Hacienda Cusín 1990 / 2019
Hacienda Cusín 1990 / 2019
Much like the tapestries hanging in the Salón Simón Bolívar, the history of the hacienda is finely woven with threads of diverse epochs, cultures and personalities. Purchased at an auction from Philip III, King of Spain by the prominent Luna family in 1602 (around the same time that Cervantes wrote Don Quixote), the original sheep farm comprised of two valleys and all the land between them and the lake – some 100,000 acres/50,000 hectares.
In the early 19th century, when Alexander Von Humboldt made his Ecuador explorations and Charles Darwin visited the Galapagos Islands, Hacienda Cusin, named after the mountain at the head of the valley, was the country home of a successful farming family. The often more than two-day horse-ride from Quito encouraged visiting family and friends to extend their visits. Cusin became an informal hotel, a home, just as it is today.
Alexander von Humboldt – 1843
In 1990, the hacienda was bought by its present owner who set about the labour of love of restoring the buildings, landscaping the gardens, and filling it with the wonderful art and antique furnishings that today seem as though they were part of the grand Cusin master plan all along.

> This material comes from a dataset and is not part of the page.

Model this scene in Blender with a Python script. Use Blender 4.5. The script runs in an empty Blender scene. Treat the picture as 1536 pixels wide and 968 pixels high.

Hacienda Cusin was named after the mountain at the head of the valley. The mountain’s name is uncertain, although three possibilities are likely. First, that Cusin was the name of an indigenous chief who fought against the Incas in the early 16th century, just before the Spaniards’ arrival. Secondly, a type of white beetle, a cuzo, cut-zo in Quichua, a delicacy, that appears briefly in November. Thirdly, a family named Cusin, established in 1524, from Brazil and Alsace Lorraine, recently joined Hacienda Cusin’s Facebook page, suggesting that a Cusin married into the Hacienda Cusin family…
*Frederic Church, preeminent 19 th -century U.S. artist and member of Hudson River School, is inspired to visit Ecuador after reading Von Humboldt’s Voyage of the Cosmos. His paintings reflect the divinity of nature; prints can be seen in the Sala de Lectura.